#### WHAT YOU SHOULD DO
Reproduce the material that follows, please, but only from its first line to the line containing "b = MB(); b.tube((0, 0, 0), (0, 0, Hf", inclusive.

================

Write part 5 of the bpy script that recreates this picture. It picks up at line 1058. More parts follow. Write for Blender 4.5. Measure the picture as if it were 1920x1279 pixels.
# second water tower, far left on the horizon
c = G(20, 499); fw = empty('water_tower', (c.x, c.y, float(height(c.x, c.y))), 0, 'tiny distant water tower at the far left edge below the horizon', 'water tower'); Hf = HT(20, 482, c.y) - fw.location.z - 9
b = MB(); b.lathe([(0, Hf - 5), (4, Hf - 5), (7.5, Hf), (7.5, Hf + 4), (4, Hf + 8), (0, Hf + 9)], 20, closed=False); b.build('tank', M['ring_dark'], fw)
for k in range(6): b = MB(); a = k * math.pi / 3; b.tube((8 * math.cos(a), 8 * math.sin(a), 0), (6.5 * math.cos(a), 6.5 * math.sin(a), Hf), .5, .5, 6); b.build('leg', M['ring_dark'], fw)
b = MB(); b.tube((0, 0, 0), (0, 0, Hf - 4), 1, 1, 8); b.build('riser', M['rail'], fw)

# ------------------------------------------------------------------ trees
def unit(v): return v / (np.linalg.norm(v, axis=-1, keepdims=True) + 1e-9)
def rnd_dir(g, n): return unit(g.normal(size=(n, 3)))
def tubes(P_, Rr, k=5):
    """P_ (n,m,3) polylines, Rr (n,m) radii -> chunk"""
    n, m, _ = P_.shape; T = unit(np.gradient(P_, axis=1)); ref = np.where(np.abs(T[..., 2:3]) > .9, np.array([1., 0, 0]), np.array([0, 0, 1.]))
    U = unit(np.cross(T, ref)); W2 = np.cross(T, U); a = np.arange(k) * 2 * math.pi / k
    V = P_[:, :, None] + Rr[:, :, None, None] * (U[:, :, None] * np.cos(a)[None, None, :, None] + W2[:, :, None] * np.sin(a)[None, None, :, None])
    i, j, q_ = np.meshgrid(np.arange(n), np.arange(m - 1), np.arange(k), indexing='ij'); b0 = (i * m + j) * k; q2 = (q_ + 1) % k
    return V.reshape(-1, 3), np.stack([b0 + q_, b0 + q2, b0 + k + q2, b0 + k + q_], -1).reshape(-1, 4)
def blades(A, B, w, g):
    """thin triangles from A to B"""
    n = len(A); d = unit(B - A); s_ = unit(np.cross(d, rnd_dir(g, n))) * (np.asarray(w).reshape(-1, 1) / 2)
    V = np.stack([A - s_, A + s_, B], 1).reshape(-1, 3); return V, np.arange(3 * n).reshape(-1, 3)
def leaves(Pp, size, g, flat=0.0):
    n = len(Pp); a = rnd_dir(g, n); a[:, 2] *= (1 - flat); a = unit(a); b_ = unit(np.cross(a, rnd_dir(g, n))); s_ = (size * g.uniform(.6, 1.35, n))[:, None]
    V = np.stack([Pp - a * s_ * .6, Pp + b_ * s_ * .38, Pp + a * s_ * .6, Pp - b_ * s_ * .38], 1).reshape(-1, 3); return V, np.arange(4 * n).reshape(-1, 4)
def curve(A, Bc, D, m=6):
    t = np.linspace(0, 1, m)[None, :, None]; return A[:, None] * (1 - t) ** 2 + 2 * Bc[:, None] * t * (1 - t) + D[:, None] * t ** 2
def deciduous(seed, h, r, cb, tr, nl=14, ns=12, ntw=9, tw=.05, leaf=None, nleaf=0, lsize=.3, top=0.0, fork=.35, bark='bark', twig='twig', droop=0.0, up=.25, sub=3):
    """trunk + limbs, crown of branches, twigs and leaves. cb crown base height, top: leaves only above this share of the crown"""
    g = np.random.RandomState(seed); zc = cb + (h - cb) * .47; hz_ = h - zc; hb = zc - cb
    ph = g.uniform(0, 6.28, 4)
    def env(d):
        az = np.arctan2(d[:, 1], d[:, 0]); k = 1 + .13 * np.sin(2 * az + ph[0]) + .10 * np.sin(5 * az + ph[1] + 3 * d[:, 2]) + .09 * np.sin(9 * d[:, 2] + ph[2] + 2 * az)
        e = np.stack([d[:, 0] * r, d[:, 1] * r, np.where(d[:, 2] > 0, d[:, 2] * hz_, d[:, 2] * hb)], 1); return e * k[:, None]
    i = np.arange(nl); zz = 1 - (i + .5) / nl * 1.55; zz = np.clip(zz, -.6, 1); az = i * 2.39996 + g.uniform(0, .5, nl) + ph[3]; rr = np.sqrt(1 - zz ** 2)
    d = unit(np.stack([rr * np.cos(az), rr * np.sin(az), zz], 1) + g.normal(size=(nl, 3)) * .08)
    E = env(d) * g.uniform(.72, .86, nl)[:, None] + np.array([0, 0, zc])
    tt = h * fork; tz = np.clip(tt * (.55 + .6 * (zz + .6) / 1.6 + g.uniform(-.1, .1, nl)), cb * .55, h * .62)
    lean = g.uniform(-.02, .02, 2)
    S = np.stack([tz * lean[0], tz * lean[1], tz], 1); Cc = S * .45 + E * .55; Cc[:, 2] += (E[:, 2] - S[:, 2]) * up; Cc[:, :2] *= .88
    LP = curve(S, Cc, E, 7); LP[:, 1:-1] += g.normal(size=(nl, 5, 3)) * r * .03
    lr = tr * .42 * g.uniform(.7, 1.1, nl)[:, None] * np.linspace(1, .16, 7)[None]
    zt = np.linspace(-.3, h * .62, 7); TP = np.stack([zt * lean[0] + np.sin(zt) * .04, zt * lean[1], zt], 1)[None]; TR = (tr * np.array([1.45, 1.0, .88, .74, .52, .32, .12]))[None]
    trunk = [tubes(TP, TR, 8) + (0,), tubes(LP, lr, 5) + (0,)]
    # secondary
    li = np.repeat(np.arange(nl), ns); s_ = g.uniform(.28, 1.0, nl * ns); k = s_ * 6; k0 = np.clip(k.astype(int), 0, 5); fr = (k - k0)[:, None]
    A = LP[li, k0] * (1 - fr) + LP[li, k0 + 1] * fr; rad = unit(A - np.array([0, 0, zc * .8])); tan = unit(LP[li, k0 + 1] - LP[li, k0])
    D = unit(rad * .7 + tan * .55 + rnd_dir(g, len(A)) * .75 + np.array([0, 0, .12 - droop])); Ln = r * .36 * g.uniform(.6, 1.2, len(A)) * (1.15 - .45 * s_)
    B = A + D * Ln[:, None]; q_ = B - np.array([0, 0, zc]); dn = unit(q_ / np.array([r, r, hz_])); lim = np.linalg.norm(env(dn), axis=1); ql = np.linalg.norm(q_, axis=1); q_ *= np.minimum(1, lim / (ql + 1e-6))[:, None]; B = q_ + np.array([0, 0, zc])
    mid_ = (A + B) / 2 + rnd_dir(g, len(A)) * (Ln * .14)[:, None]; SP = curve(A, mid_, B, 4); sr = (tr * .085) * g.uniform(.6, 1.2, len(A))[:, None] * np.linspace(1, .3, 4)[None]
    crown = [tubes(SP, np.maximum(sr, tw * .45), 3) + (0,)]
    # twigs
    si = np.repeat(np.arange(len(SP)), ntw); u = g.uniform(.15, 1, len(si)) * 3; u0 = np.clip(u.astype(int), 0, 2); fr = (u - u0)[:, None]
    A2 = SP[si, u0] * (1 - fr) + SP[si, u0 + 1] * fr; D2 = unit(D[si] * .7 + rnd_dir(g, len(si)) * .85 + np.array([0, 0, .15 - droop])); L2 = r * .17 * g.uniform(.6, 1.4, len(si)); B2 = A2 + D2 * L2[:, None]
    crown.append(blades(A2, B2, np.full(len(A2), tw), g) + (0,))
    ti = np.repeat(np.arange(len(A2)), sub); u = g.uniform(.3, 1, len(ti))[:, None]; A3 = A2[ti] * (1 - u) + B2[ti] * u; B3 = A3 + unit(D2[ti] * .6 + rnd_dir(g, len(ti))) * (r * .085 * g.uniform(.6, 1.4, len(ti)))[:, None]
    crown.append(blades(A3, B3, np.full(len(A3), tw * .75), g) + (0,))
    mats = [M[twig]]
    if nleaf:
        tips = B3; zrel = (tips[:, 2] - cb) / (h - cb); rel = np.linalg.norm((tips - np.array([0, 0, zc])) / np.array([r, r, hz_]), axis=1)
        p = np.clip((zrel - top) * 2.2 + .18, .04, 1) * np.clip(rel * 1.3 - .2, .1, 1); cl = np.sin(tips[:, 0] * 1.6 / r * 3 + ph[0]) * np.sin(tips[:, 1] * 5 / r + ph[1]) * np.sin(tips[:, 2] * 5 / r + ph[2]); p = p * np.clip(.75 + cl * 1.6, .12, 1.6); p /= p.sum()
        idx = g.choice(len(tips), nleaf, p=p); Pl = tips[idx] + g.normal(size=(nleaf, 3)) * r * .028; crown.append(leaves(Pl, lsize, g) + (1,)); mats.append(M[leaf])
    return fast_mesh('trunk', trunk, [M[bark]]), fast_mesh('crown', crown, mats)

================

#### THE SOLUTION
Write part 5 of the bpy script that recreates this picture. It picks up at line 1058. More parts follow. Write for Blender 4.5. Measure the picture as if it were 1920x1279 pixels.
# second water tower, far left on the horizon
c = G(20, 499); fw = empty('water_tower', (c.x, c.y, float(height(c.x, c.y))), 0, 'tiny distant water tower at the far left edge below the horizon', 'water tower'); Hf = HT(20, 482, c.y) - fw.location.z - 9
b = MB(); b.lathe([(0, Hf - 5), (4, Hf - 5), (7.5, Hf), (7.5, Hf + 4), (4, Hf + 8), (0, Hf + 9)], 20, closed=False); b.build('tank', M['ring_dark'], fw)
for k in range(6): b = MB(); a = k * math.pi / 3; b.tube((8 * math.cos(a), 8 * math.sin(a), 0), (6.5 * math.cos(a), 6.5 * math.sin(a), Hf), .5, .5, 6); b.build('leg', M['ring_dark'], fw)
b = MB(); b.tube((0, 0, 0), (0, 0, Hf - 4), 1, 1, 8); b.build('riser', M['rail'], fw)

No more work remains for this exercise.